Bianca Zadrozny (zadrozny@cs.ucsd.edu)
Thu, 1 Jun 2000 01:43:07 -0700

A Fast File System for UNIX


This paper describes a reimplementation of the UNIX file system with improved throughput rates, which is called Fast File System (FFS). This improvement is achieved by clustering related information together and increasing the block size, which minimizes seek latency. In order to avoid wasted space that results from internal fragmentation due to the large block size, the system allows the division of a single block into fixed-size fragments. These fragments can be used for storing small files or small remainders of bigger files.

The system uses information about the characteristics of both the processor and the disk to lay out blocks on rotationally optimal positions. Allocation policies calculate the number of blocks to skip over between sequential blocks of the same file, so that the time for starting a new disk transfer operation matches the time the next block takes to be under the disk head. In this way, the amount of time spent waiting for the disk to position itself is minimized.

FFS divides a disk partition into areas called cylinder groups, which are comprised of one or more consecutive cylinders on a disk. In order to improve locality of reference, the layout policy tries to place all the inodes of files in a directory in the same cylinder group. For the same reason, blocks of data belonging to a single file (up to 48K) are also placed in the same cylinder group, preferably at rotationally optimal positions in the same cylinder. In order to maintain cylinder groups partially empty, block allocation of files exceeding 48K is redirected to another cylinder group.

The paper also presents solutions for functionally enhancing the user's interface to the file system. These enhancements are long file names, file locking, symbolic links, file renaming and a quota mechanism.

The improvements suggested by the paper assume that the performance bottleneck of the system is the disk seek latency for read operations. I think the paper does not give enough motivation for this assumption. This makes it difficult to analyze if the improvements are still valid when underlying technology changes.


The Design and Implementation of a Log-Structured File System


This paper describes a new technique for disk storage management called log-structured file system (LFS). This technique is based on the fact that there is a large amount of main memory available for caching disk blocks. Since many disk blocks can be found in the cache, the number of read operations to disk is reduced compared to the number of write operations. Thus, LFS tries to optimize write operations by writing all new information to disk in a log, which is a sequential structure. In this way, almost all seeks are eliminated. In order to avoid degradation in the performance of the reads, the log contains indexing information so that read operations can be performed in a reasonably efficient manner.

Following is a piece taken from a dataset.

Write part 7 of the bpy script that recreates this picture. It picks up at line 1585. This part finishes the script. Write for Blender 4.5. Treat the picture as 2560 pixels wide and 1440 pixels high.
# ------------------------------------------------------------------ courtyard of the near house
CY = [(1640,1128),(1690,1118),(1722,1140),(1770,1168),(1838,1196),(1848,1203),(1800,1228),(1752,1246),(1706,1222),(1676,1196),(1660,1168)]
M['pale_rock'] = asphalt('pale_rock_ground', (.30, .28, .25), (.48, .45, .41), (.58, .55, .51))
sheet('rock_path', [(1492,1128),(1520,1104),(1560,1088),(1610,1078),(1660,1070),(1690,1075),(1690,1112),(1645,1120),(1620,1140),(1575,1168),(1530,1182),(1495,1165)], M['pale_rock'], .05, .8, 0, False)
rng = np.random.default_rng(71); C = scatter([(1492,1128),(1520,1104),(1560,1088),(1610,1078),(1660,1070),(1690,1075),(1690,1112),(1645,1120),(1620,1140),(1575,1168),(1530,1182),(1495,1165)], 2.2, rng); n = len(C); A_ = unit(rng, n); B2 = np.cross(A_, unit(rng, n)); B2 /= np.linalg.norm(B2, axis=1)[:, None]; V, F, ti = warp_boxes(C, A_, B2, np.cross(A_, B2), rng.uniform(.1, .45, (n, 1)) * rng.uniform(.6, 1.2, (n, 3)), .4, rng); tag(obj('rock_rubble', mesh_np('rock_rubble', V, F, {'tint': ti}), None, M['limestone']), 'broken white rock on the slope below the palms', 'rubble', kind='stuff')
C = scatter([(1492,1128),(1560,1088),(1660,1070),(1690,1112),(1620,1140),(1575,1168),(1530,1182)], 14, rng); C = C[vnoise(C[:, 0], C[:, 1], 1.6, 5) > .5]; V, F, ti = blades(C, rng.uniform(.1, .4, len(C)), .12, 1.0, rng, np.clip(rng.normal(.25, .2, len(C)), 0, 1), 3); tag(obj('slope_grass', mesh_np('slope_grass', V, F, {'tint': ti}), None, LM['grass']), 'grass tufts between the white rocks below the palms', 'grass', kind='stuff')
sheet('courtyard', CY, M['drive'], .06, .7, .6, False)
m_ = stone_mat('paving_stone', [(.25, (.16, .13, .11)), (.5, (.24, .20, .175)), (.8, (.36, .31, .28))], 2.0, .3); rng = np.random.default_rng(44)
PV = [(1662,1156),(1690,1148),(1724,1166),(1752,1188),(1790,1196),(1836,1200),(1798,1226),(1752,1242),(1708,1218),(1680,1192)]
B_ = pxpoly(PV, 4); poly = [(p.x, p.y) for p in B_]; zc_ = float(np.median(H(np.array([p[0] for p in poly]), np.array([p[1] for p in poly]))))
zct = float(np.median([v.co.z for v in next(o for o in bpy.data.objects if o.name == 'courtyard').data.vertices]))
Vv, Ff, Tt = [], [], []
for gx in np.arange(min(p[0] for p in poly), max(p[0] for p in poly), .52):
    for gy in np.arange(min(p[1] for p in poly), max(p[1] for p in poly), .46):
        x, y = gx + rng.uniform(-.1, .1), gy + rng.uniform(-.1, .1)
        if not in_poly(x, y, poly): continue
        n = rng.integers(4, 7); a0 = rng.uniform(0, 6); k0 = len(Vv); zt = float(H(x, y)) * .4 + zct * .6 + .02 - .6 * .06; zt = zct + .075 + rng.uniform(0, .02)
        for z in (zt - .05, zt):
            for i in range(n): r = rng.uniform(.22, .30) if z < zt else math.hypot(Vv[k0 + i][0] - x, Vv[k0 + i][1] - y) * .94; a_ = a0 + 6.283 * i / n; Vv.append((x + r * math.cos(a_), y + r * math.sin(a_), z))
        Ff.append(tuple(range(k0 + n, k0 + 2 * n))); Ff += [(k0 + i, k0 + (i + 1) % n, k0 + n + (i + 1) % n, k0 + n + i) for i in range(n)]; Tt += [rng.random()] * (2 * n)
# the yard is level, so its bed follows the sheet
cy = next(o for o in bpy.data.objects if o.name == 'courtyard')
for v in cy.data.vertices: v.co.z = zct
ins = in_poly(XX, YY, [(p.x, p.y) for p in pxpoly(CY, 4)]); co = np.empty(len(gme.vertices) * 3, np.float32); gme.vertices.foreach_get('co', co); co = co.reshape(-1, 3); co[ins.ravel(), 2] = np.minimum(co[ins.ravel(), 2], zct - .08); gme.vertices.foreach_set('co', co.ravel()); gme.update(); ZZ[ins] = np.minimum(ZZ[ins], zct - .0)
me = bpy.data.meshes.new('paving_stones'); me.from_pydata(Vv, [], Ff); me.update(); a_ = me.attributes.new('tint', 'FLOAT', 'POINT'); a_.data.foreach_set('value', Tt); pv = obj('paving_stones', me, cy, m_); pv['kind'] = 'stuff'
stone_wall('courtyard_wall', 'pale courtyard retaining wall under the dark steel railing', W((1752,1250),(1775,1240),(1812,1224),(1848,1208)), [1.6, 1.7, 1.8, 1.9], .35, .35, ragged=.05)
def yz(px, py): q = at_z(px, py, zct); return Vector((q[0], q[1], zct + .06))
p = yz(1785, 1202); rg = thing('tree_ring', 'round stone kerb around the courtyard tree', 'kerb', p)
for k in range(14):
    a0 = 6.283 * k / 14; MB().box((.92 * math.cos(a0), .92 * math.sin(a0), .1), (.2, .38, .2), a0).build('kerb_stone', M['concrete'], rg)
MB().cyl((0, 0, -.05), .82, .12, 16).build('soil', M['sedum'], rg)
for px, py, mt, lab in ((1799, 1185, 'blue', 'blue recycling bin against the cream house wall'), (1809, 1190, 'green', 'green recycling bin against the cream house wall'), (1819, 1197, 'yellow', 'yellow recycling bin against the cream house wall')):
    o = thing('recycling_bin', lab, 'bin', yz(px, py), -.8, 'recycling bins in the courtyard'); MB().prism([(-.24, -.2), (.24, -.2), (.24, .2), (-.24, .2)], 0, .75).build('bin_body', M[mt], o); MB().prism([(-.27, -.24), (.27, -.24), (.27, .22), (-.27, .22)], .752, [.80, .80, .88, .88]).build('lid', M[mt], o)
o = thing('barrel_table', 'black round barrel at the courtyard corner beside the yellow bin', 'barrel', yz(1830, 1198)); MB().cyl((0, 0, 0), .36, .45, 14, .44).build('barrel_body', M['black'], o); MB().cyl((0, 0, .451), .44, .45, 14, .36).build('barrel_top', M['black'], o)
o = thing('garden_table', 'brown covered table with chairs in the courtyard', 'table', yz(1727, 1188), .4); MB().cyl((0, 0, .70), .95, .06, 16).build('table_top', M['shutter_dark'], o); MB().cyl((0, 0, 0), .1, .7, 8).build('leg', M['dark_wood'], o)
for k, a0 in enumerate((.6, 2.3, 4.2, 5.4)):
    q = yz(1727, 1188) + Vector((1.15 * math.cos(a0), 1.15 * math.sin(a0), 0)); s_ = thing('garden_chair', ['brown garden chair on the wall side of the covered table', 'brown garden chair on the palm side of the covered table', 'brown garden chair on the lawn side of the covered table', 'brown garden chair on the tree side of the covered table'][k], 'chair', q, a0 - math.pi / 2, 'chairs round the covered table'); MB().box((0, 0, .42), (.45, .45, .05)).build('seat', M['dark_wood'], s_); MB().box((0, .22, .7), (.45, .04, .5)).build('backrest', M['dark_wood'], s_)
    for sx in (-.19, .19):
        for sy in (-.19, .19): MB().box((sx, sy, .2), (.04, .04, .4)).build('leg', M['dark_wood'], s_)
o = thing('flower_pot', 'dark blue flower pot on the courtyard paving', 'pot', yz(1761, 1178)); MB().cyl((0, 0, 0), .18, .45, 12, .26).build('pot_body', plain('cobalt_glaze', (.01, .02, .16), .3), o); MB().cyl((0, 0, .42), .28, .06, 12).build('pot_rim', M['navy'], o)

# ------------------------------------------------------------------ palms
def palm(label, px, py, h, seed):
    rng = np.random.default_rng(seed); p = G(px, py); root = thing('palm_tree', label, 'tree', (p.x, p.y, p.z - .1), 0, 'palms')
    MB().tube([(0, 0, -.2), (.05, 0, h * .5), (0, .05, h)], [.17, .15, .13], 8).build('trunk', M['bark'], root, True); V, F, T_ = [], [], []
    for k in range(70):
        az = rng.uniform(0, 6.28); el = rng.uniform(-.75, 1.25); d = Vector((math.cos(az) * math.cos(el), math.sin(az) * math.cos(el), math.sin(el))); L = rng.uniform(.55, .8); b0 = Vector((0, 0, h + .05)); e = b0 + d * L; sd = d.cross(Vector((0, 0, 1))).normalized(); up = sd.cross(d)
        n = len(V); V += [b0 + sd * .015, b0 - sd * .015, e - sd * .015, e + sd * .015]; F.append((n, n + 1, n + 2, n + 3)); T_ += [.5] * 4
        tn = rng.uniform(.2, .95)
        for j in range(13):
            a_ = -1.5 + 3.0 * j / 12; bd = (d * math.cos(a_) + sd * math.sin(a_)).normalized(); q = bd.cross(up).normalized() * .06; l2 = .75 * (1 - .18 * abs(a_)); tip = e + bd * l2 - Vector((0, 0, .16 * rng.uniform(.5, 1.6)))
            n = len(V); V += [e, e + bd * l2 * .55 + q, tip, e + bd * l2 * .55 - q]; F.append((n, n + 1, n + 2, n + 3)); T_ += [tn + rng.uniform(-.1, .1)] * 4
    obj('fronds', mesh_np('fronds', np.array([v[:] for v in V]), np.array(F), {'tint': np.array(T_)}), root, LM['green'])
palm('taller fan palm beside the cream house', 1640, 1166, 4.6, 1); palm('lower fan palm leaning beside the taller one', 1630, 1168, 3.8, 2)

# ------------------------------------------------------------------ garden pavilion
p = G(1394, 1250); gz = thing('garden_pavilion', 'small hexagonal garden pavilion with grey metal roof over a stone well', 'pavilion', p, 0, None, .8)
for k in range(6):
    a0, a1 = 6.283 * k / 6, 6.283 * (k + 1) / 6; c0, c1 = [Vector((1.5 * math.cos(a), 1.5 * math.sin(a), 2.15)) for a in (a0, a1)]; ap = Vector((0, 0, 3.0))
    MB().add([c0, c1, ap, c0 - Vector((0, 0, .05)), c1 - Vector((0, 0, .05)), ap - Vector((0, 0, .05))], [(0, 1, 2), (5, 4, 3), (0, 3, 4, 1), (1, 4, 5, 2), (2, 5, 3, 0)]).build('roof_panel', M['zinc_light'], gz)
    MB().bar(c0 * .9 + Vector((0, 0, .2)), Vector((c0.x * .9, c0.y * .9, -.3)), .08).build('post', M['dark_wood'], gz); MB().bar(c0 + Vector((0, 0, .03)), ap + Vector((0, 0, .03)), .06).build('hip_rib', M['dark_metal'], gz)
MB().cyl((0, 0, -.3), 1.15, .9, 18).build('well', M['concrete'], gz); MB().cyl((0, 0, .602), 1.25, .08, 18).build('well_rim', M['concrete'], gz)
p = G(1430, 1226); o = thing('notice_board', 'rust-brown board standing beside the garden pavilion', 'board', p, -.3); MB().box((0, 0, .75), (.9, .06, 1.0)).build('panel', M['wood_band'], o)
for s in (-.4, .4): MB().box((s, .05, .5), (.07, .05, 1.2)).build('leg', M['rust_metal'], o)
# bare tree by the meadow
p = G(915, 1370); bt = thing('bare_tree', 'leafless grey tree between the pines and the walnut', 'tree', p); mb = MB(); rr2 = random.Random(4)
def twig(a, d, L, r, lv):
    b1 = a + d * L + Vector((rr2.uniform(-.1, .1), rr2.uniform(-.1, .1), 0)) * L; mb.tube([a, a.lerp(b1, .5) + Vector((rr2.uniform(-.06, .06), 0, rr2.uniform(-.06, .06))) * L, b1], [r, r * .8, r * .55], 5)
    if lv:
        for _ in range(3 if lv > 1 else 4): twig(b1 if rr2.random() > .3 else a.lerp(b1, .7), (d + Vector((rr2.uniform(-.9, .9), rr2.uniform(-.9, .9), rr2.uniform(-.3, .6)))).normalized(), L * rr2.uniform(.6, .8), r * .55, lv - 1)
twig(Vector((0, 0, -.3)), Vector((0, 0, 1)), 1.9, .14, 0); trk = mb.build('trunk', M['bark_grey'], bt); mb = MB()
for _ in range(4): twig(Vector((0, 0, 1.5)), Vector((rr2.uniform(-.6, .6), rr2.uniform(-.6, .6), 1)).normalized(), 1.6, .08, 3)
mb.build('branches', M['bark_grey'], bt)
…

A difficulty with the log-based approach is that large extents of free space need to be available for writing new data. The paper presents a technique to overcome this difficulty by separating the data written to the log into segments. In this way, segments of free space can be generated by compressing segments that contain fragmented data. The system uses a cost-benefit policy for choosing which segments to compress. The benefit of cleaning a segment is the amount of free space that will be reclaimed and the amount of time this space is likely to stay free. The cost is the time for copying the segment into memory, and rewriting the live blocks into another segment. The segment with the best cost-benefit is chosen for compression.

Besides optimizing writes, a log-structure file system also permits fast crash-recovery. After a crash the system need only examine the most recent portion of the log to put itself in a consistent state. LFS uses checkpoints to define consistent states of the file system, and roll-forward to retrieve information written after the last checkpoint.

In my opinion, the idea of a log-structured file system is very well supported in the paper. It follows naturally from the observation that write operations are more frequent than read operations in modern systems. Furthermore, the paper justifies very well the design and implementation decisions taken. For example, it gives a very thoroughly and interesting analysis of the policy for choosing a segment to compress.